When talking about advertising, television remains a powerful medium. However, the TV advertising industry is facing significant challenges and changes. Recently, a TV purchasing director from the Media Direction Group holding shared valuable insights about the current state of TV advertising. Let’s dive into these key points and their implications for advertisers, agencies, and TV channels.
The Price Conundrum
One of the burning questions in the industry is: When will TV advertising prices stop increasing? The answer, according to our expert, is straightforward yet complex. Prices will stabilize when demand stops growing. However, predicting demand has become increasingly difficult in today’s volatile market.
Remember the ominous forecasts of a 70% market drop? In reality, the decline was a mere 2%. This discrepancy highlights the unpredictability of the current landscape. As a result, all parties involved – sellers, advertisers, and agencies – need to adjust their strategies monthly to keep up with the rapidly changing environment.
The Inventory Squeeze
Another pressing issue is the shortage of advertising inventory. While the scarcity is significant, it’s not absolute. Most channels still have enough inventory to satisfy the needs of various media plans. However, an imbalance has emerged
- Long-term contracted inventory
- Free balance inventory sold at significantly higher prices
This imbalance creates a barrier for new and smaller advertisers, who find it challenging to compete with top advertisers on equal terms.

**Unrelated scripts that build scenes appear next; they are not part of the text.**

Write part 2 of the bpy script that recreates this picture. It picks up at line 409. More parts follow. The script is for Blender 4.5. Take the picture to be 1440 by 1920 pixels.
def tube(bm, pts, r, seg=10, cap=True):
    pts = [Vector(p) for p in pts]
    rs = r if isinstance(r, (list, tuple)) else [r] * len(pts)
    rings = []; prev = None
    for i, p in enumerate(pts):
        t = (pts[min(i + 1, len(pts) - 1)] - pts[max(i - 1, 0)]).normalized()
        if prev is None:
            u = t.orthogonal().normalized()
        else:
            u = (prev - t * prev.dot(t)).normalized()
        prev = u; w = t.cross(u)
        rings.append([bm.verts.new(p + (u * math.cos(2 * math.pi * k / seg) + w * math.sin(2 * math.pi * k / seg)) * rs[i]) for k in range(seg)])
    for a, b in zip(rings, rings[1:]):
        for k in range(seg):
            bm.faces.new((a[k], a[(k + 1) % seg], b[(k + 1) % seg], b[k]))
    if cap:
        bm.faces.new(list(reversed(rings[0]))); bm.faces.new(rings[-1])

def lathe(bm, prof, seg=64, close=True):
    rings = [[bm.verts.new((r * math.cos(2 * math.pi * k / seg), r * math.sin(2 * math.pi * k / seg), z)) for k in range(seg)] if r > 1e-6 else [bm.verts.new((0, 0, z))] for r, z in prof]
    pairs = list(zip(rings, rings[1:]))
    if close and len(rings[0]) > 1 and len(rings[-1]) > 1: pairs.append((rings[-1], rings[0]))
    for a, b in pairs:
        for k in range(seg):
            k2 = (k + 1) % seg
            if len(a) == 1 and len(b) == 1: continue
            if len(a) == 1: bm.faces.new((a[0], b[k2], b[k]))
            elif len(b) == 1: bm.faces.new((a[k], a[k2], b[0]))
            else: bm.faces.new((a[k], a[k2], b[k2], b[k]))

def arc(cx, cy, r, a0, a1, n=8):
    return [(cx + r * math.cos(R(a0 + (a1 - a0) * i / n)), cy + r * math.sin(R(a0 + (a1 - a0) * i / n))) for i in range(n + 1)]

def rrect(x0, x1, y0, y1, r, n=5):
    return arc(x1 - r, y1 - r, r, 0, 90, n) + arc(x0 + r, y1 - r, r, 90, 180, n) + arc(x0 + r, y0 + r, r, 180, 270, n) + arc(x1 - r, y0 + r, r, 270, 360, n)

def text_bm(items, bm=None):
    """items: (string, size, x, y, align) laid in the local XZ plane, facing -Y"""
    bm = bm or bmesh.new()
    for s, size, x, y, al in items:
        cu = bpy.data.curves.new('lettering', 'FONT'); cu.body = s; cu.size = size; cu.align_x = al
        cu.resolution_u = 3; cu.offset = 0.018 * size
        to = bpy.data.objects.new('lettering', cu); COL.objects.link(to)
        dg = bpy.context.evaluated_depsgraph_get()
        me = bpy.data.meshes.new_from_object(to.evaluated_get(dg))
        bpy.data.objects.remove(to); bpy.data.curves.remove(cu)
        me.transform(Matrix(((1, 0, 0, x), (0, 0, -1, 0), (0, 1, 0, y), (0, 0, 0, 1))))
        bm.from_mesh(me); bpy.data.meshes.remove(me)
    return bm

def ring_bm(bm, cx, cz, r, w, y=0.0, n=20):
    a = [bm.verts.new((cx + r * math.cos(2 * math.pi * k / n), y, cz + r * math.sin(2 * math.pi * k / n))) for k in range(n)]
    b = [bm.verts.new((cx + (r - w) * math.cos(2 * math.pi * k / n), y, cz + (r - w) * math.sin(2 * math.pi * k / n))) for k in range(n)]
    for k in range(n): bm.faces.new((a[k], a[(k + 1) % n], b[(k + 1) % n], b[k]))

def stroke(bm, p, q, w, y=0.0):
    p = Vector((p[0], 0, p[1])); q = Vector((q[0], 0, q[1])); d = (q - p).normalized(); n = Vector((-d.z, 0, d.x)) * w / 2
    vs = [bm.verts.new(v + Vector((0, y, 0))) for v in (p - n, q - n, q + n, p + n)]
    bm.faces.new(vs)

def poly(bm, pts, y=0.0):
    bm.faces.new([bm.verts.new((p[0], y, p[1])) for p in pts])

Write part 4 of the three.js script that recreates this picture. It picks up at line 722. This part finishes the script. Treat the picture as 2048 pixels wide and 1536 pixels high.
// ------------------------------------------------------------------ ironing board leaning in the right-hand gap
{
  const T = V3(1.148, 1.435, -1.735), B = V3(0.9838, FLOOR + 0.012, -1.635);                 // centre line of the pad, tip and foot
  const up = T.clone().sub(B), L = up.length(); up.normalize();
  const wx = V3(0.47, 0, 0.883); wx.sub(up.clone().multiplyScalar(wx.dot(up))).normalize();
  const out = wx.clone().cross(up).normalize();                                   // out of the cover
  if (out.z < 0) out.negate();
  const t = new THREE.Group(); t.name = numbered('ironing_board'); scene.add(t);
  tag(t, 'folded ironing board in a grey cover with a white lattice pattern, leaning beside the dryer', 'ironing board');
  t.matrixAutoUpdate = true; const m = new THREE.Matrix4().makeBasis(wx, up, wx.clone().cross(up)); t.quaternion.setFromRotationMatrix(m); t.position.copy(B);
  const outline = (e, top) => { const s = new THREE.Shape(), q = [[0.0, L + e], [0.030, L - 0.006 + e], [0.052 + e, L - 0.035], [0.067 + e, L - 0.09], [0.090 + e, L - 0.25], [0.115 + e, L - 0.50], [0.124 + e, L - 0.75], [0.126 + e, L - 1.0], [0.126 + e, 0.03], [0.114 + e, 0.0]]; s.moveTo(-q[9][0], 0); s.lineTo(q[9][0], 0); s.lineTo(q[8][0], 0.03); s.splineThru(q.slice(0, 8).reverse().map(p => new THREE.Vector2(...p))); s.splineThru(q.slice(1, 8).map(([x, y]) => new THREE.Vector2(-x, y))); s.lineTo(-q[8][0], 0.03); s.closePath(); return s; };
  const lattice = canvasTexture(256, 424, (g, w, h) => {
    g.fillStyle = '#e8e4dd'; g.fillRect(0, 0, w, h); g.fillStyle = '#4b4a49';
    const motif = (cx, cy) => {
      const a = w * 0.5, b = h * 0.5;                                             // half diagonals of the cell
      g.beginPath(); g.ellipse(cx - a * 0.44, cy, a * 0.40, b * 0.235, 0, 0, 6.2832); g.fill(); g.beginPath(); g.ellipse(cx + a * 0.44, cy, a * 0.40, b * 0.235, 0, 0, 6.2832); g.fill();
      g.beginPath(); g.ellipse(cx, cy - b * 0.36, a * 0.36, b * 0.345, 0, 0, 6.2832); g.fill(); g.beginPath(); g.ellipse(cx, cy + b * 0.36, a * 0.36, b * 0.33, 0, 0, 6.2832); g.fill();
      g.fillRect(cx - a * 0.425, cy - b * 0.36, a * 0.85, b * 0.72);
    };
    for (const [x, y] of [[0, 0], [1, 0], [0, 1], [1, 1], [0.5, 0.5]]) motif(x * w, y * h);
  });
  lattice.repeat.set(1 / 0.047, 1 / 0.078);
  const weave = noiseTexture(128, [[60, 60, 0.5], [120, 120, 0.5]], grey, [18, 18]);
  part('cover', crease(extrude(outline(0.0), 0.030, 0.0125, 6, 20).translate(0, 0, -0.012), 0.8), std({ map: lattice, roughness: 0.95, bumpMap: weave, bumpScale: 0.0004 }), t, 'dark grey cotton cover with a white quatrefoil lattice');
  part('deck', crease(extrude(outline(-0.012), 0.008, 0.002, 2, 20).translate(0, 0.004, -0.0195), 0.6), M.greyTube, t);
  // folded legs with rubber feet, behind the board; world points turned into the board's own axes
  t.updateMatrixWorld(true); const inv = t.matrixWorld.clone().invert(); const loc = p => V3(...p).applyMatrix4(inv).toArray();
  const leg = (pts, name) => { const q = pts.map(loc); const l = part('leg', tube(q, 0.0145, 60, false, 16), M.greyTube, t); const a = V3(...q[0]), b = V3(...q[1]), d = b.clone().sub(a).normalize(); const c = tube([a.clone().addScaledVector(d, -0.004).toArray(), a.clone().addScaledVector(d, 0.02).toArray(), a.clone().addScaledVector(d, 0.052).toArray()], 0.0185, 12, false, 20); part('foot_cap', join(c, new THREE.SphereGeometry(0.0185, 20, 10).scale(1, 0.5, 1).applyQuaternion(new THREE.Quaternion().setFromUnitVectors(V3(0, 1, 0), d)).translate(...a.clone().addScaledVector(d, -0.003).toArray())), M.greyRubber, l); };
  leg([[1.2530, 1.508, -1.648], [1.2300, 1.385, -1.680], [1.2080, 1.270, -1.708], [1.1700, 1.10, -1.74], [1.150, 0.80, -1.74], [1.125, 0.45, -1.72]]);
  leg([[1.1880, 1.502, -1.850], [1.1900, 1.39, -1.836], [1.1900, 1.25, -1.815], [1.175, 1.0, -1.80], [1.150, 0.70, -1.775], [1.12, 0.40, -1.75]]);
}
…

This situation conflicts with Russian government guidelines aimed at fostering fair competition.
Time for a Terminology Overhaul?
Our expert raises an interesting point about the terminology used in TV advertising. The industry still relies heavily on terms like GRP (Gross Rating Points), which many young professionals under 30 struggle to explain.
In contrast, digital advertising metrics are more intuitive. Concepts like “campaign reach of 50 million people” or “buying 20 thousand contacts with a frequency of ten impressions per user” are easily understood. But what does “a thousand ratings” really mean in practical terms?
This outdated terminology sets television apart from other media and poses a significant obstacle to integrating TV advertising with the digital environment. It’s a call to action for the industry to modernize its language and metrics to align with the digital age.
Implications for the Future
These insights paint a picture of an industry in flux. Here are some key takeaways:
- Flexibility is crucial: Advertisers and agencies need to be prepared to adjust their strategies frequently.
- Bridging the gap: There’s a need to create more opportunities for smaller advertisers to access TV advertising.
- Modernization is key: The industry should consider adopting more universally understood metrics to facilitate integration with digital advertising.
- Adaptability will win: Those who can quickly adapt to changing market conditions and embrace new ways of thinking about TV advertising will likely come out on top.
The TV advertising landscape is evolving rapidly. While challenges exist, they also present opportunities for innovation and growth. By addressing issues like pricing volatility, inventory shortages, and outdated terminology, the industry can pave the way for a more inclusive, flexible, and integrated future of TV advertising.
As we move forward, it will be crucial for all stakeholders – advertisers, agencies, and TV channels – to collaborate and adapt. Only then can we ensure that TV advertising continues to be a valuable and effective medium in our increasingly digital world.